◆ Directions for this task ◆
Starting at the line that contains "0.04), .9, .25, 2)", copy every line down to the line that contains "0.055), .9, .25, 2)", inclusive, exactly as it stands. Omit all other lines.

□ □ □ □ □

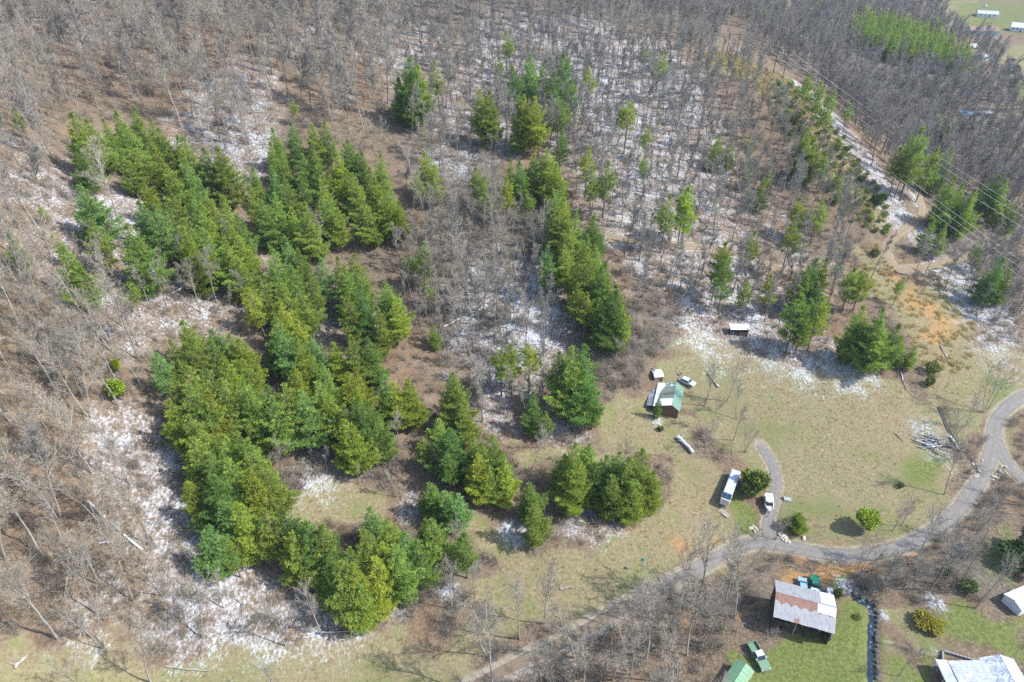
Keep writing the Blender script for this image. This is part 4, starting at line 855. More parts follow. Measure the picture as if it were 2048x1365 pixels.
def stick(seed, mat):
    r = np.random.default_rng(seed); S = []; p = np.array([-1.2, 0, .08]); d = np.array([1, 0, 0.03])
    for i in range(3): q = p + d*.8; S.append((*p, *q, .05 - .012*i, .038 - .012*i)); p = q; d = d + r.normal(0, .15, 3)*np.array([1, 1, .4])
    V, F = prisms(S, 4); me = mesh_np('stick', V, F); me.materials.append(mat); return me
def sample(pts_list, n, r, cond=None):
    """random spots spread evenly over the photo's view of a region"""
    P = poly(pts_list); lo, hi = P.min(0), P.max(0); X = r.uniform(lo[0], hi[0], n); Y = r.uniform(lo[1], hi[1], n)
    ok = inside(P, X, Y) & (road_clear(X, Y) > .5)
    X, Y = X[ok], Y[ok]
    c2 = ((X[:, None] - CLEAR[None, :, 0]) ** 2 + (Y[:, None] - CLEAR[None, :, 1]) ** 2 > (CLEAR[None, :, 2] * .8) ** 2).all(1)
    return X[c2], Y[c2]
ur = np.random.default_rng(5)
VIEW = [(-60,1420),(-60,5),(2100,5),(2100,1420)]
def seen_spots(n, r):
    """spots on the ground spread evenly over what the photo shows"""
    px = r.uniform(-40, 2090, n); py = r.uniform(25, 1400, n); X = []; Y = []
    for i in range(0, n, 4000): a, b = at(px[i:i+4000], py[i:i+4000]); X.append(a); Y.append(b)
    X = np.concatenate(X); Y = np.concatenate(Y); ok = (road_clear(X, Y) > .5) & (Y < 620)
    ok &= ((X[:, None] - CLEAR[None, :, 0]) ** 2 + (Y[:, None] - CLEAR[None, :, 1]) ** 2 > (CLEAR[None, :, 2] * .8) ** 2).all(1)
    return X[ok], Y[ok]
X, Y = seen_spots(34000, ur)
wood = (gmask('tan', X, Y) < .3) & (gmask('green', X, Y) < .3); bw = gmask('brush', X, Y)
sw_ = gmask('snow', X, Y); keep = wood & (ur.random(len(X)) < np.where(bw > .4, .62, .36) * np.where(sw_ > .55, .45, 1) * (gmask('dirt', X, Y) < .4) * np.where((Y < 95) & (X > 0), .45, 1)); X1, Y1 = X[keep], Y[keep]
scatter('undergrowth', 'twiggy brown brush and saplings on the forest floor', np.c_[X1, Y1, ground(X1, Y1)], ur.uniform(.5, 1.7, len(X1)) * np.where(bw[keep] > .4, 1.35, 1), ur.integers(0, 5, len(X1)),
        [brush(40 + i, 1.5, 34, [M_BRUSH, M_TWIG, M_BRUSH, M_TWIG, M_BRUSH][i]) for i in range(5)])
keep = wood & (ur.random(len(X)) < .22) & (Y < 300); X1, Y1 = X[keep], Y[keep]
sl = ur.uniform(.4, 1.7, len(X1)); rot = np.c_[ur.normal(0, .08, len(X1)), ur.normal(0, .12, len(X1)), ur.uniform(0, 6.28, len(X1))]
scatter('fallen_sticks', 'pale fallen sticks and branches littering the forest floor', np.c_[X1, Y1, ground(X1, Y1) + .03], sl, ur.integers(0, 4, len(X1)), [stick(70 + i, [M_TWIG, M_BARK][i % 2]) for i in range(4)], rot)
grass_X = []; grass_Y = []
for q in (TAN[0], TAN[1], TAN[2], TAN[3], TAN[4], TAN[6], TAN[7], TAN[8], TAN[9]):
    a_ = poly(q[0]); X, Y = sample(q[0], int(min((a_.max(0) - a_.min(0)).prod() * .75, 9000)), ur); X, Y = X[(gmask('tan', X, Y) > .35) & (gmask('snow', X, Y) < .7)], Y[(gmask('tan', X, Y) > .35) & (gmask('snow', X, Y) < .7)]; grass_X.append(X); grass_Y.append(Y)
X1 = np.concatenate(grass_X); Y1 = np.concatenate(grass_Y); k = ur.random(len(X1)) < 1.5 * np.clip(vnoise(X1, Y1, 7) * .6 + vnoise(X1, Y1, 2.5) * .7 - .35, 0, 1); X1, Y1 = X1[k], Y1[k]
scatter('dry_grass', 'tufts of straw-coloured dry grass in the meadows', np.c_[X1, Y1, ground(X1, Y1)], ur.uniform(.4, 1.15, len(X1)), ur.integers(0, 3, len(X1)), [tuft(90 + i, M_STRAW) for i in range(3)])
X, Y = sample(TAN[5][0], 5000, ur); Xb, Yb = sample(TAN[6][0], 500, ur); X1 = np.r_[X, Xb]; Y1 = np.r_[Y, Yb]
scatter('tall_dry_grass', 'clumps of tall tan grass on the power line spur and brush slope', np.c_[X1, Y1, ground(X1, Y1)], ur.uniform(1.2, 3.2, len(X1)), ur.integers(0, 3, len(X1)), [tuft(95 + i, M_STRAW, 30, .45, .35) for i in range(3)])
# ------------------------------------------------------------------ materials for built things
def paint(name, c, rough=0.35): return simple(name, c, rough, .06, 2.0)
M_SNOWY = simple('settled_snow', (0.58, 0.60, 0.64), .9, .06, 1.5)
M_GLASS = simple('dark_glass', (0.02, 0.03, 0.04), .12, .05, 1)
M_RUBBER = simple('tyre_rubber', (0.03, 0.03, 0.03), .85, .1, 4)
M_STEEL = simple('grey_steel', (0.35, 0.35, 0.35), .4, .1, 3, .7)
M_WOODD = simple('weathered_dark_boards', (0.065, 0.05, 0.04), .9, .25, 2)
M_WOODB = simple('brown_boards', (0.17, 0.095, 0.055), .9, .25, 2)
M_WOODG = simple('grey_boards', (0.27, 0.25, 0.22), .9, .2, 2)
M_WHITE = simple('white_paint', (0.58, 0.575, 0.56), .6, .06, 1.5)
M_CREAM = simple('cream_siding', (0.55, 0.52, 0.45), .7, .06, 1.5)
M_LAMP = simple('lamp_glass', (0.75, 0.74, 0.7), .2, .05, 1)
M_TAIL = simple('red_lens', (0.35, 0.02, 0.02), .3, .05, 1)
M_ROCK = simple('pale_rock', (0.42, 0.38, 0.31), .9, .2, 1.6)
M_POLE = simple('creosoted_pole', (0.085, 0.06, 0.05), .9, .2, 2)
M_WIRE = simple('aluminium_wire', (0.52, 0.54, 0.56), .5, .03, 1)
M_BLUETARP = simple('blue_tarp', (0.05, 0.24, 0.52), .5, .1, 1)
M_LIGHTSNOW = None
def metal_roof(name, base, rust, snow_lo, rough=.5):
    """painted or galvanised sheet with rust runs and melting snow; per-sheet values come from the sheets themselves"""
    n = NT(name, rough); oi = n.node('ShaderNodeObjectInfo')
    off = n.node('ShaderNodeVectorMath', operation='ADD'); n.link(n.coord(), off.inputs[0])
    cx = n.node('ShaderNodeCombineXYZ'); n.link(n.math('MULTIPLY', oi.outputs['Random'], 7.0), cx.inputs[0]); n.link(cx.outputs[0], off.inputs[1])
    v = off.outputs[0]; f = n.noise(1.2, 5, .65, vec=v); g = n.noise(4, 3, .6, vec=v)
    c = n.ramp(f, [(0.3, tuple(x * .78 for x in base)), (0.7, tuple(min(1, x * 1.12) for x in base))])
    run = n.noise(1.0, 4, .7, vec=n.coord(scale=(7, .8, .8))); f = n.math('ADD', n.math('MULTIPLY', f, .4), n.math('MULTIPLY', run, .6))
    rz = n.math('ADD', n.attr('rust'), n.math('MULTIPLY', n.math('SUBTRACT', f, .5), 2.4))
    c = n.mix(n.step(rz, .42, .85, 0, .92), c, n.ramp(g, [(0.3, tuple(x * .7 for x in rust)), (0.7, tuple(x * 1.25 for x in rust))]))
    sz = n.math('ADD', n.attr('snow'), n.math('MULTIPLY', n.math('SUBTRACT', n.noise(1.6, 4, .7, vec=n.attr('place', out='Vector')), .5), 1.5))
    c = n.mix(n.step(sz, snow_lo, snow_lo + .15), c, (.60, .62, .66)); n.color(c); return n.m
M_BARNROOF = metal_roof('galvanised_sheet', (0.27, 0.275, 0.285), (0.20, 0.085, 0.05), .5)
M_GREENROOF = metal_roof('green_metal', (0.115, 0.205, 0.16), (0.2, 0.21, 0.155), .5)
M_PALEGREEN = metal_roof('pale_green_metal', (0.12, 0.23, 0.135), (0.24, 0.30, 0.2), .62)
M_WHITEROOF = metal_roof('white_metal', (0.34, 0.37, 0.40), (0.33, 0.34, 0.34), .5)

def sheet_slope(parent, x0, x1, ya, za, yb, zb, nsheet, mat, rustf, snowf, rib=.045, ribs=3, name='roof_sheet'):
    """one roof slope from eave (ya, za) to ridge (yb, zb), laid as separate ribbed sheets"""
    w = (x1 - x0) / nsheet; L = math.hypot(yb - ya, zb - za); ny_, nz_ = -(zb - za) / L, (yb - ya) / L
    if nz_ < 0: ny_, nz_ = -ny_, -nz_
    m = 25; wob = np.random.default_rng(nsheet)
    for i in range(nsheet):
        V = []; rs = []; sn = []; pl = []; gap = .006; dz = wob.uniform(0, .018); ext = wob.uniform(0, .08)
        cols = ribs * 4 + 1
        for j in range(m):
            t = j / (m - 1) * (1 + ext / L) - ext / L
            for k in range(cols):
                h = dz + (rib if k % 4 == 1 or k % 4 == 2 else 0) * (1 if ribs else 0)
                x = x0 + i * w + gap + (w - 2 * gap) * k / (cols - 1); y = ya + (yb - ya) * t; z = za + (zb - za) * t
                V.append((x, y + ny_ * h, z + nz_ * h)); q = ((x - x0) / (x1 - x0), t); rs.append(rustf(*q)); sn.append(snowf(*q)); pl.append((x, y, z))
        I = np.arange(m * cols).reshape(m, cols); F = np.stack([I[:-1, :-1].ravel(), I[:-1, 1:].ravel(), I[1:, 1:].ravel(), I[1:, :-1].ravel()], 1)
        if yb < ya: F = F[:, ::-1]
        me = mesh_np(name, np.array(V), F); fattr(me, 'rust', rs); fattr(me, 'snow', sn)
        a = me.attributes.new('place', 'FLOAT_VECTOR', 'POINT'); a.data.foreach_set('vector', np.array(pl, np.float32).ravel())
        link(name, me, parent, mat)

def gable_house(name, label, cat, x, y, rz, L, W, eave, ridge, wall, roof_mat, rust=(0, 0), snow=(0, 0), nsheet=9, over=.35, group=None, windows=((0.25, 'f'), (0.6, 'f')), sink=.3, ry=0.0):
    """x along the ridge, walls, door, windows, ribbed sheet roof"""
    z = float(min(ground(x + a, y + b) for a in (-2, 2) for b in (-2, 2)))
    t = thing(name, label, cat, (x, y, z), rz, group); hL, hW = L / 2, W / 2
    wl_ = MB().box(-hL, hL, -hW, hW, -sink, eave); rr = ridge - .06
    for s in (-1, 1): wl_.add([(s*hL, -hW, eave), (s*hL, hW, eave), (s*hL, ry, rr - .12)], [(0, 1, 2) if s > 0 else (2, 1, 0)])
    w = wl_.build('wall', wall, t)
    for s, r_, n_ in ((-1, rust[0], snow[0]), (1, rust[1], snow[1])):
        k = (ridge - eave) / (hW - s * ry)
        rf = r_ if callable(r_) else (lambda u, v, q=r_: q); sf = n_ if callable(n_) else (lambda u, v, q=n_: q)
        sheet_slope(t, -hL - over, hL + over, s * (hW + over), eave - k * over + .06, ry + s * .03, ridge + .05, nsheet, roof_mat, rf, sf, rib=.035, ribs=2)
    MB().prism([(ry - .14, ridge - .02), (ry, ridge + .12), (ry + .14, ridge - .02)], -hL - over, hL + over).build('ridge_cap', roof_mat, t).rotation_euler = (0, 0, math.pi / 2)
    for f, side in windows:
        sy = -1 if side == 'f' else 1; wx_ = -hL + L * f; ww = .5
        fr = MB().box(wx_ - ww - .08, wx_ + ww + .08, sy * hW - .04, sy * hW + .04, eave * .42, eave * .85).build('window', M_WHITE, t)
        MB().box(wx_ - ww, wx_ + ww, sy * (hW + .03) - .03, sy * (hW + .03) + .03, eave * .46, eave * .81).build('pane', M_GLASS, fr)
    d = MB().box(hL * .1, hL * .1 + .95, -hW - .04, -hW + .04, -.1, 2.05).build('door', M_WOODB, t)
    MB().bar((hL * .1 + .8, -hW - .1, 1.0), (hL * .1 + .8, -hW - .04, 1.0), .035).build('handle', M_STEEL, d)
    return t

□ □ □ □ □

◆ Response ◆
M_WOODD = simple('weathered_dark_boards', (0.065, 0.05, 0.04), .9, .25, 2)
M_WOODB = simple('brown_boards', (0.17, 0.095, 0.055), .9, .25, 2)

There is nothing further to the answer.